> [EXERCISE OBJECTIVE]: All of the data below must be repeated exactly.

━━━ SOURCE EXCERPT

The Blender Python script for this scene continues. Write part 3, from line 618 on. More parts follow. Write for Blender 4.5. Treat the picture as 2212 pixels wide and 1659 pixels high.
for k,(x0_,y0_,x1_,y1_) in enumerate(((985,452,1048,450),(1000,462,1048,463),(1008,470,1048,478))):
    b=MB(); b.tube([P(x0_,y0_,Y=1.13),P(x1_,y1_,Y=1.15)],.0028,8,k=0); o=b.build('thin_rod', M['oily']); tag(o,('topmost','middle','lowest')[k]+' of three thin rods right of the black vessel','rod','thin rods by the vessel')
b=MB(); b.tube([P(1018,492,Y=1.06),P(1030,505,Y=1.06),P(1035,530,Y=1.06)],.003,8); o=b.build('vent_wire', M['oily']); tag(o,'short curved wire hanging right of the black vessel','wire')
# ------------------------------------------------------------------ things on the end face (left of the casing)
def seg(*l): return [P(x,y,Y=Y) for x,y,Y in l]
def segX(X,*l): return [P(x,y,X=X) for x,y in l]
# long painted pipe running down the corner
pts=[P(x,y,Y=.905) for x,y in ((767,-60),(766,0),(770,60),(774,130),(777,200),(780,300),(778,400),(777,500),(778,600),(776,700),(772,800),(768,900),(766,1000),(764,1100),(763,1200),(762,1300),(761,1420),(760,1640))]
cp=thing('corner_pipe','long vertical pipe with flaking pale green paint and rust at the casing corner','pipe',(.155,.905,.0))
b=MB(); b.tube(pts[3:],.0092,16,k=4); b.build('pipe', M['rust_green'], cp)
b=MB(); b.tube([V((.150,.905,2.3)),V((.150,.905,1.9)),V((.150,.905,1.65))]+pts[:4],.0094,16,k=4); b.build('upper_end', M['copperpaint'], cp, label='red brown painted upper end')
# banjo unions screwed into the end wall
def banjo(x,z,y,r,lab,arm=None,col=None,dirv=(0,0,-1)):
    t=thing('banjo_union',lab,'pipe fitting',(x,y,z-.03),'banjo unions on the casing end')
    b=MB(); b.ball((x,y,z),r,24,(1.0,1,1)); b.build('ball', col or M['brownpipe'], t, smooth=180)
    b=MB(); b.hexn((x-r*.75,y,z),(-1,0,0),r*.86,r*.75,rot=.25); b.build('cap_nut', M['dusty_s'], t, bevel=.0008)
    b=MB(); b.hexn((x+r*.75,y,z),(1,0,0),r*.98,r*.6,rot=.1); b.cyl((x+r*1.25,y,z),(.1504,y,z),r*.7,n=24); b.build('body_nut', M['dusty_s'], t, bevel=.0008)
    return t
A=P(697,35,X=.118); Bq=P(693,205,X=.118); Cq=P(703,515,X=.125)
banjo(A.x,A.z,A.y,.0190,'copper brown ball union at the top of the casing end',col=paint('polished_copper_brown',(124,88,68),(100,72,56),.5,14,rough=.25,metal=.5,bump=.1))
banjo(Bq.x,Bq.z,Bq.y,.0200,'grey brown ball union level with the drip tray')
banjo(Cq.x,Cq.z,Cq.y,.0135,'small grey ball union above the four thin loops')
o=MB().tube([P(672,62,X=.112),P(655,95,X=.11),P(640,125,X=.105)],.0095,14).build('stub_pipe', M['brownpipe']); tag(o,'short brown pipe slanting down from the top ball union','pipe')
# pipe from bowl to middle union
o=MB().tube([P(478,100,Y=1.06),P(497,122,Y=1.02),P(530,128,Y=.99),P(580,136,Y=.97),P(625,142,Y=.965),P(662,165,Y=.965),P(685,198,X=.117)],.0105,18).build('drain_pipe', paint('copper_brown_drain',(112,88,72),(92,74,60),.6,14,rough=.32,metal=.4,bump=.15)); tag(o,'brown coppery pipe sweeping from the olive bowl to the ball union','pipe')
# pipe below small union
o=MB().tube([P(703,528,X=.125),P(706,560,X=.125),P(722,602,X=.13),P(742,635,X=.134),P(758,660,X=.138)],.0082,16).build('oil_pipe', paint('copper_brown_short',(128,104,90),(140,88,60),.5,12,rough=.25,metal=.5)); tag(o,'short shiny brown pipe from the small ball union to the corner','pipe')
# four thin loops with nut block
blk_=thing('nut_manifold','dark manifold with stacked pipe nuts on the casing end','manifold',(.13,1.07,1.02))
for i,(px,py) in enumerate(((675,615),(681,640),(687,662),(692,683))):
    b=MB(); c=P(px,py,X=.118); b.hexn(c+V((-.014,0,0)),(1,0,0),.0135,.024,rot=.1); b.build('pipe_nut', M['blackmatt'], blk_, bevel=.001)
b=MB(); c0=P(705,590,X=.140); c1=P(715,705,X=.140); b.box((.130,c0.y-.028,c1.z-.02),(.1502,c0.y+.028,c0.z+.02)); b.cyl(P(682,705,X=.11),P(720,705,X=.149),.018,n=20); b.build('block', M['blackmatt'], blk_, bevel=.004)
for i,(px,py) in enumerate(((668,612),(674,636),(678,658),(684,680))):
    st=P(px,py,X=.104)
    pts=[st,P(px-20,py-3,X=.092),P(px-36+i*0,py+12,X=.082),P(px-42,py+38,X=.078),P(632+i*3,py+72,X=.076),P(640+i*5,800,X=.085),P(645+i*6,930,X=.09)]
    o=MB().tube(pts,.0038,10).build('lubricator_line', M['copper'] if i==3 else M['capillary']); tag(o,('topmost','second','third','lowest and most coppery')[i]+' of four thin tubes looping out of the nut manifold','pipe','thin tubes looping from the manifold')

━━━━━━

> [WRITTEN SOLUTION]:
The Blender Python script for this scene continues. Write part 3, from line 618 on. More parts follow. Write for Blender 4.5. Treat the picture as 2212 pixels wide and 1659 pixels high.
for k,(x0_,y0_,x1_,y1_) in enumerate(((985,452,1048,450),(1000,462,1048,463),(1008,470,1048,478))):
    b=MB(); b.tube([P(x0_,y0_,Y=1.13),P(x1_,y1_,Y=1.15)],.0028,8,k=0); o=b.build('thin_rod', M['oily']); tag(o,('topmost','middle','lowest')[k]+' of three thin rods right of the black vessel','rod','thin rods by the vessel')
b=MB(); b.tube([P(1018,492,Y=1.06),P(1030,505,Y=1.06),P(1035,530,Y=1.06)],.003,8); o=b.build('vent_wire', M['oily']); tag(o,'short curved wire hanging right of the black vessel','wire')
# ------------------------------------------------------------------ things on the end face (left of the casing)
def seg(*l): return [P(x,y,Y=Y) for x,y,Y in l]
def segX(X,*l): return [P(x,y,X=X) for x,y in l]
# long painted pipe running down the corner
pts=[P(x,y,Y=.905) for x,y in ((767,-60),(766,0),(770,60),(774,130),(777,200),(780,300),(778,400),(777,500),(778,600),(776,700),(772,800),(768,900),(766,1000),(764,1100),(763,1200),(762,1300),(761,1420),(760,1640))]
cp=thing('corner_pipe','long vertical pipe with flaking pale green paint and rust at the casing corner','pipe',(.155,.905,.0))
b=MB(); b.tube(pts[3:],.0092,16,k=4); b.build('pipe', M['rust_green'], cp)
b=MB(); b.tube([V((.150,.905,2.3)),V((.150,.905,1.9)),V((.150,.905,1.65))]+pts[:4],.0094,16,k=4); b.build('upper_end', M['copperpaint'], cp, label='red brown painted upper end')
# banjo unions screwed into the end wall
def banjo(x,z,y,r,lab,arm=None,col=None,dirv=(0,0,-1)):
    t=thing('banjo_union',lab,'pipe fitting',(x,y,z-.03),'banjo unions on the casing end')
    b=MB(); b.ball((x,y,z),r,24,(1.0,1,1)); b.build('ball', col or M['brownpipe'], t, smooth=180)
    b=MB(); b.hexn((x-r*.75,y,z),(-1,0,0),r*.86,r*.75,rot=.25); b.build('cap_nut', M['dusty_s'], t, bevel=.0008)
    b=MB(); b.hexn((x+r*.75,y,z),(1,0,0),r*.98,r*.6,rot=.1); b.cyl((x+r*1.25,y,z),(.1504,y,z),r*.7,n=24); b.build('body_nut', M['dusty_s'], t, bevel=.0008)
    return t
A=P(697,35,X=.118); Bq=P(693,205,X=.118); Cq=P(703,515,X=.125)
banjo(A.x,A.z,A.y,.0190,'copper brown ball union at the top of the casing end',col=paint('polished_copper_brown',(124,88,68),(100,72,56),.5,14,rough=.25,metal=.5,bump=.1))
banjo(Bq.x,Bq.z,Bq.y,.0200,'grey brown ball union level with the drip tray')
banjo(Cq.x,Cq.z,Cq.y,.0135,'small grey ball union above the four thin loops')
o=MB().tube([P(672,62,X=.112),P(655,95,X=.11),P(640,125,X=.105)],.0095,14).build('stub_pipe', M['brownpipe']); tag(o,'short brown pipe slanting down from the top ball union','pipe')
# pipe from bowl to middle union
o=MB().tube([P(478,100,Y=1.06),P(497,122,Y=1.02),P(530,128,Y=.99),P(580,136,Y=.97),P(625,142,Y=.965),P(662,165,Y=.965),P(685,198,X=.117)],.0105,18).build('drain_pipe', paint('copper_brown_drain',(112,88,72),(92,74,60),.6,14,rough=.32,metal=.4,bump=.15)); tag(o,'brown coppery pipe sweeping from the olive bowl to the ball union','pipe')
# pipe below small union
o=MB().tube([P(703,528,X=.125),P(706,560,X=.125),P(722,602,X=.13),P(742,635,X=.134),P(758,660,X=.138)],.0082,16).build('oil_pipe', paint('copper_brown_short',(128,104,90),(140,88,60),.5,12,rough=.25,metal=.5)); tag(o,'short shiny brown pipe from the small ball union to the corner','pipe')
# four thin loops with nut block
blk_=thing('nut_manifold','dark manifold with stacked pipe nuts on the casing end','manifold',(.13,1.07,1.02))
for i,(px,py) in enumerate(((675,615),(681,640),(687,662),(692,683))):
    b=MB(); c=P(px,py,X=.118); b.hexn(c+V((-.014,0,0)),(1,0,0),.0135,.024,rot=.1); b.build('pipe_nut', M['blackmatt'], blk_, bevel=.001)
b=MB(); c0=P(705,590,X=.140); c1=P(715,705,X=.140); b.box((.130,c0.y-.028,c1.z-.02),(.1502,c0.y+.028,c0.z+.02)); b.cyl(P(682,705,X=.11),P(720,705,X=.149),.018,n=20); b.build('block', M['blackmatt'], blk_, bevel=.004)
for i,(px,py) in enumerate(((668,612),(674,636),(678,658),(684,680))):
    st=P(px,py,X=.104)
    pts=[st,P(px-20,py-3,X=.092),P(px-36+i*0,py+12,X=.082),P(px-42,py+38,X=.078),P(632+i*3,py+72,X=.076),P(640+i*5,800,X=.085),P(645+i*6,930,X=.09)]
    o=MB().tube(pts,.0038,10).build('lubricator_line', M['copper'] if i==3 else M['capillary']); tag(o,('topmost','second','third','lowest and most coppery')[i]+' of four thin tubes looping out of the nut manifold','pipe','thin tubes looping from the manifold')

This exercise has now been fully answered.